Fue uno de esos miles de inmigrantes que se acostumbraron a esa
orfandad de ser un desconocido de tiempo completo.
En
ese estado andaba el mundo cuando, con 76 años ya, escuchó al otro lado de la línea, desde Alemania, la voz de Paquito D’Rivera, otro cubano genial
vetado en su país. Ambos parieron en 1994 un álbum que puso de
nuevo las cosas en su lugar, ‘Bebo rides again’, colección de
clásicos cubanos y originales de Valdés, compuestos especialmente
para la ocasión.
El
que sonaba allí era un Valdés igual de lúcido.
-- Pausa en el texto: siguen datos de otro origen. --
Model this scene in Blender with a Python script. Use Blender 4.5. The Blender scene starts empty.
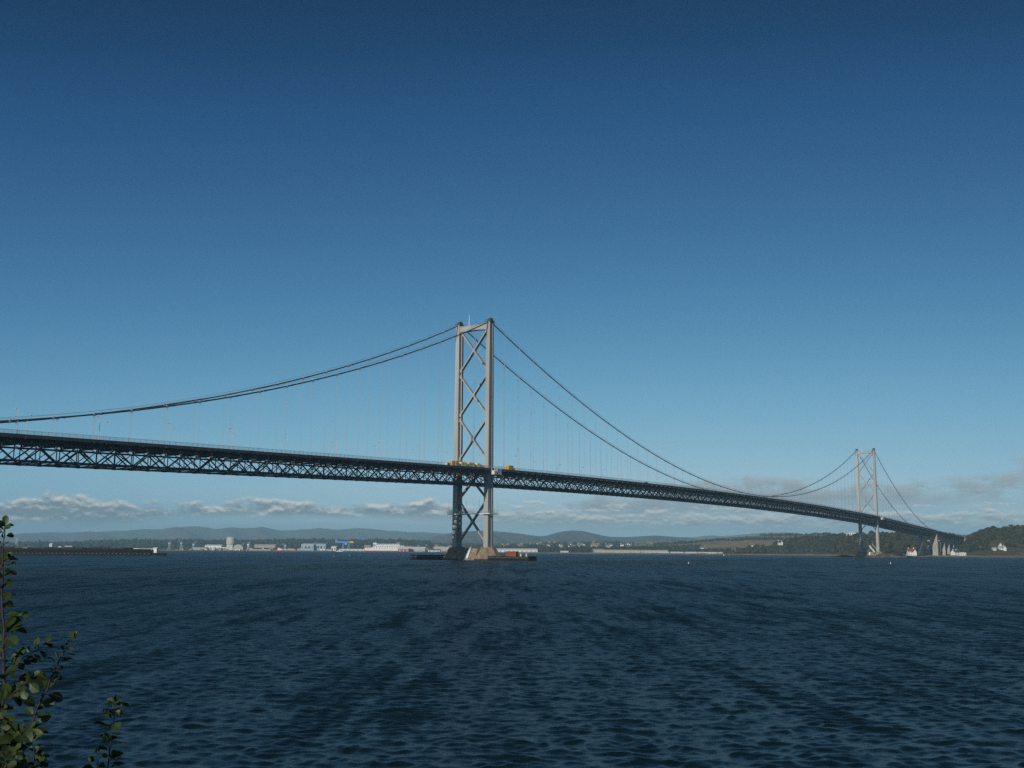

A una edad en la que ya todo parece estar consumado, el Bebo se nos revela en
este álbum con una vasta sabiduría musical que amenazaba con romper
las costuras de su piano. Cada canción de Bebo es una forma de
dicha. Llegas a creer que incluso Dios se pone su mejor camisa solo
para escucharlo.
Lo
que siguió después, en 2002, fue ‘Lágrimas negras’, ese álbum
célebre que Bebo grabara junto a Diego El Cigala y que le dio el
primero de sus cinco premios Grammy. ¿Flamenco con jazz latino?
preguntaron los incrédulos. La respuesta se puede contar en un
millón de copias vendidas por el mundo. Bebo en su piano y el
duende con su voz desgarrada cantando ‘Vete de mí’, ‘Veinte
años’ y, claro, ese estribillo hermoso que nos regaló para
siempre el Trío Matamoros: “Tu me quieres dejar yo no quiero
sufrir, contigo me voy mi santa aunque me cueste morir”.
El
director de cine español Fernando Trueba también se sumó al
‘complot’. El ‘Caballón’ fue una de las figuras del
documental ‘Calle 54’, que reunió a los grandes del jazz
latino. Después lo hizo protagonista de ‘El milagro de Candeal’,
que nos narra la búsqueda de Bebo en Brasil de sus raíces
africanas. Esa amistad se selló para siempre con ‘Chico y Rita’,
bellísima historia animada, cuyo personaje principal
está inspirado en el hijo de Quivicán y cuya banda sonora es su
propia música.
Ese
viernes 22 de marzo de 2013 todo adquiría sentido: Bebo murió en el único
momento de su vida en que debía hacerlo. A los 94 años, después de
tomarse su tiempo para vivir en el anonimato y luego, con casi 80
años a cuestas, cobrar revancha y brillar de nuevo.